**INFORMATION PROVIDED:**
※
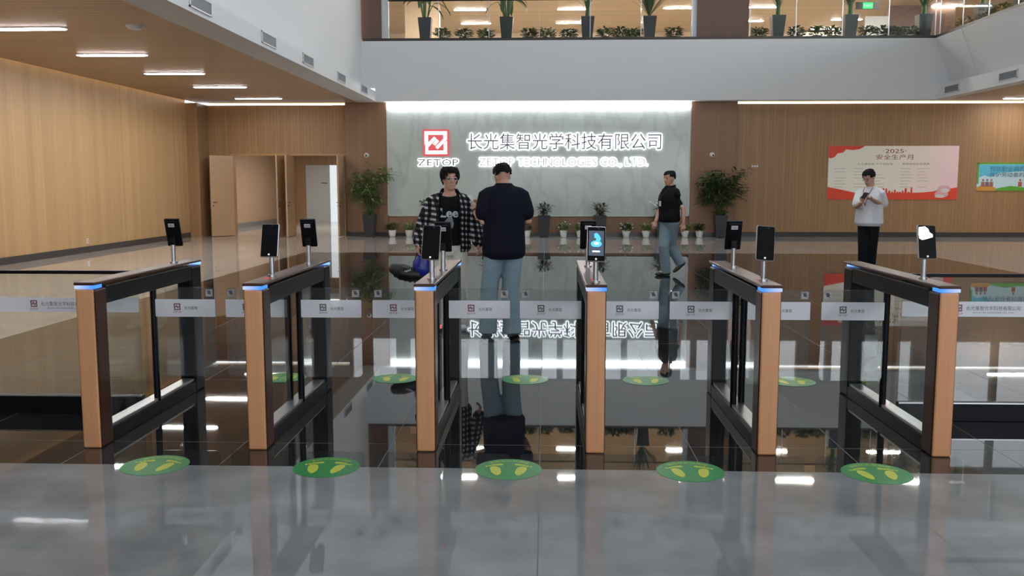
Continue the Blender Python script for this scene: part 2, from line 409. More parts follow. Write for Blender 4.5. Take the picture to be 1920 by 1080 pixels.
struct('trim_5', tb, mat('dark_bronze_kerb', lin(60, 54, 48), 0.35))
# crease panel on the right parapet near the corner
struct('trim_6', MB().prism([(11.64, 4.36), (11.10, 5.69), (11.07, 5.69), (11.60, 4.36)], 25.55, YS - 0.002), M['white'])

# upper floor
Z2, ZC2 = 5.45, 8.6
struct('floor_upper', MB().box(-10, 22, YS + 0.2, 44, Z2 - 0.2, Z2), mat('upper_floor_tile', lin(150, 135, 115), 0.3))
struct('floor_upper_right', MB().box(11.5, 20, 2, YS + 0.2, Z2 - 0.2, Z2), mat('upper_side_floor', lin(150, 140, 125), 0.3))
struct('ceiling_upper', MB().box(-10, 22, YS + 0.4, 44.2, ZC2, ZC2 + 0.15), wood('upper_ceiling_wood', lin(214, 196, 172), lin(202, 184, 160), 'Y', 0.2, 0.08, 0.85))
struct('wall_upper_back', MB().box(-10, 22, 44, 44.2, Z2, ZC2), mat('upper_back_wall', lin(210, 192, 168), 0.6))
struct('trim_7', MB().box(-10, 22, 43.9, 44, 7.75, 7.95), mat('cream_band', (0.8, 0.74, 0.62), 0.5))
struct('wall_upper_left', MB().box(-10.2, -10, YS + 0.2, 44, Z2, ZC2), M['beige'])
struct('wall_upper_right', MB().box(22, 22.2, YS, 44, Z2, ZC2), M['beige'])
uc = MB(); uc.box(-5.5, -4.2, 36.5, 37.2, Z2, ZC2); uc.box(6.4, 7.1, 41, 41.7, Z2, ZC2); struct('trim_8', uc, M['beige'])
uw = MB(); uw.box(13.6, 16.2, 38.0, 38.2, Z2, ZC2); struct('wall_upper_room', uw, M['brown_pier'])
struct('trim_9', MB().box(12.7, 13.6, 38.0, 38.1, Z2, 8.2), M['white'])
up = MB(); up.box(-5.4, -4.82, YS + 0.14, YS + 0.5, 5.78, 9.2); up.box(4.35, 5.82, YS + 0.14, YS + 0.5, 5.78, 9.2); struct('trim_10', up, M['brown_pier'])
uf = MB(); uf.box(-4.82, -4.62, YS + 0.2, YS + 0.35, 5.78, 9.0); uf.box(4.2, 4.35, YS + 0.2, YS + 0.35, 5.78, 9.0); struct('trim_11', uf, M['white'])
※
**EXERCISE REQUIREMENTS:** Write out again, exactly, the lines from the start of the listing up to the line containing "- 0.002), M['white'])", with both ends and without pictures.

**RIGHT ANSWER:**
Continue the Blender Python script for this scene: part 2, from line 409. More parts follow. Write for Blender 4.5. Take the picture to be 1920 by 1080 pixels.
struct('trim_5', tb, mat('dark_bronze_kerb', lin(60, 54, 48), 0.35))
# crease panel on the right parapet near the corner
struct('trim_6', MB().prism([(11.64, 4.36), (11.10, 5.69), (11.07, 5.69), (11.60, 4.36)], 25.55, YS - 0.002), M['white'])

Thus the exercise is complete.